Small apartment buildings should be exempt from planning NIMBYism

When your kids grow up, where are they going to live?

Being a new dad myself, it is a question that seems particularly uncertain. If you have teenagers, it’s probably only a matter of time until your kids will want their own space. But if they choose to stay in Melbourne where exactly would they be able to afford?

When your kids grow up, where are they going to live?Credit:Gabriele Charotte

With Australia’s ongoing housing crisis, the answer is likely one of three possibilities: the outer suburban fringe, a small city apartment or living with you indefinitely. Virtually everything else has become too expensive for young singles and families to afford.

Many politicians and economists suggest the answer to this problem is increasing housing supply, but Australian cities are already among the worst offenders for urban sprawl globally. And by continuing the sprawl, we are making permanent reductions in productive farmland and urbanising areas of environmental value.

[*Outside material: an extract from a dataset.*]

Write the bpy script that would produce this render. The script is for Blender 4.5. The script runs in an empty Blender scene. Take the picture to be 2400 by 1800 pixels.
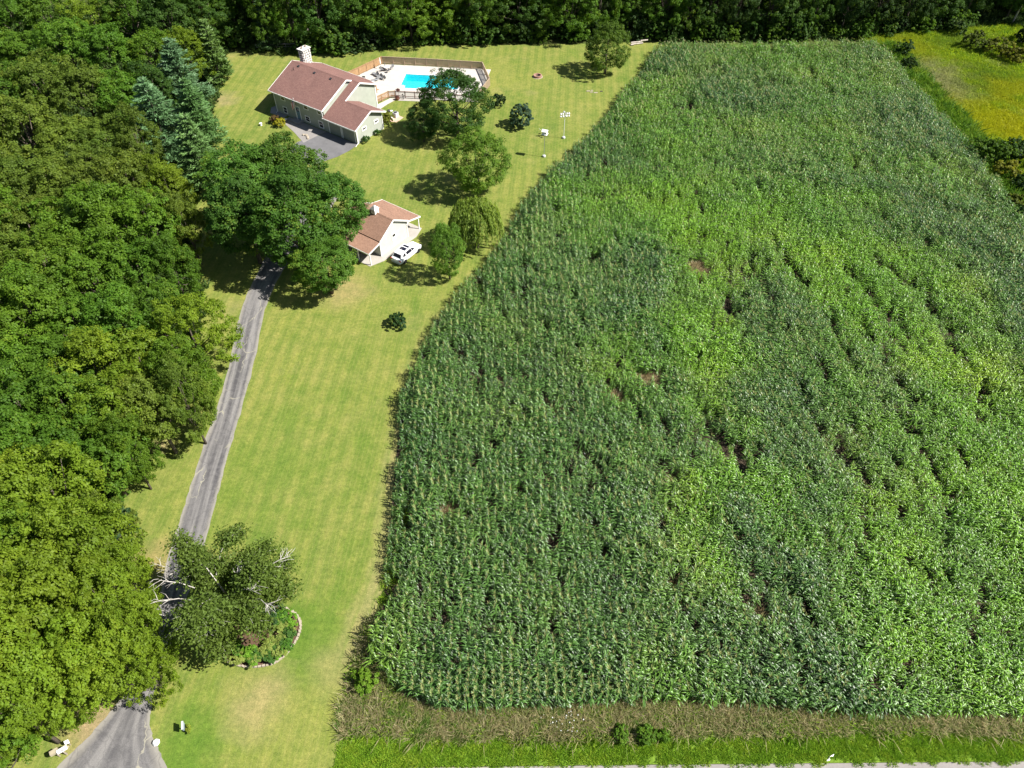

The suburbs we build also create unsustainable and unachievable transport infrastructure demands, increasing the cost of living and time pressures for those living on the fringes. Those residing in Tarneit, Point Cook or Clyde North will know well how time-consuming and frustrating travel can be, with almost every trip involving congested roads.

So how can we increase housing supply without contributing to these issues and lining the pockets of property developers? If we are serious about solving this issue, we must level the playing field for the types of housing being built in our existing suburbs.

Specifically, we need to promote an increase in density through family-sized, suburban apartment buildings. This type of building has two storeys and a basement, surrounded by garden on all sides and can sit comfortably alongside single dwellings.

In most cases, if you have a piece of land in suburbia of at least 500 square metres, you are entitled to build a house on it without seeking council planning permission. This house can be very large and be any style you like. It could be fluorescent pink, an imitation French palace or a mansion reminiscent of the White House. If it fits within a few basic parameters, you can head straight for a building permit and construction.

You can have as many people as you like living in your palace, park as many cars as will fit and entirely concrete the backyard. It is your home after all. Those familiar with suburbs such as Balwyn will have experienced this rapid replacement of old homes with new mansions complete with imitation European facades.

However, if you would instead like to build a two-storey apartment building with six or so homes within it, this automatically requires a planning permit. It doesn’t matter if the external envelope is identical to a single home, any apartment building must go through this process.

We should not be treating two-storey, eight-storey and 30-storey buildings in the same way.Credit:Jessica Shapiro

This might seem like appropriate oversight, but the process adds a minimum of six months to the development process and opens the application to a challenge at VCAT that could add another 12 months and tens of thousands in legal fees.

In the planning process, the family-sized apartment building will be evaluated for things like neighbourhood character and visual bulk, tests that simply do not apply to single dwellings. These tests are vital for developments that are more intensive, however we need to be far more nuanced with the idea of what an apartment building is. We should not be treating two-storey, eight-storey and 30-storey buildings in the same way. Clearly the two-storey version has far more in common with our suburban dwellings than residential towers, and it should be treated as such.

If the two-storey suburban apartment building in established middle- and inner-ring suburbs was exempt from planning in a similar way to single dwellings, it would reduce the risks and costs associated with providing this kind of housing. Additional public interest safeguards such as compliance with the Better Apartments Design Standards could be assessed at the building permit stage and therefore not add risk or time to the development. This would ensure we are not sacrificing liveability for affordability.

This regulatory change would also help curb the worst excesses of NIMBYism. While it is clearly appropriate for people to have their say on tower-type apartment developments in their immediate vicinity, we need to be realistic about the fact all neighbourhoods will have some change over time.

We should be correcting the imbalance between the rights of individual property owners to restrict change, and the public good of allowing some change to provide more diverse housing options for the community.

What should matter is the overall height, intensity, and design quality of a proposal, not that the proposed dwellings are apartments. In fact if gentle density were adopted more widely, the need and demand for higher density apartment towers would be significantly reduced.

The benefit of empowering this increase is that it will keep families and communities together. Your kids will have the option of living in the same community without necessarily living under the same roof.

Diversity in suburban housing options also benefits those looking to downsize. Politicians love to talk about providing financial incentives for the elderly to downsize, however if smaller homes do not exist in their suburb, it becomes a non-starter.

So rather than have young families flung to the edges of the city and the elderly feeling trapped within their ageing family dwellings, we need to give people real options for where and how they live.

This is the liveability prize that we must not let go. It is more important than being able to object to a two-storey proposal next door and it is more important than allowing suburbs to remain either fixed in time or the dominant habitat of the French provincial mansion.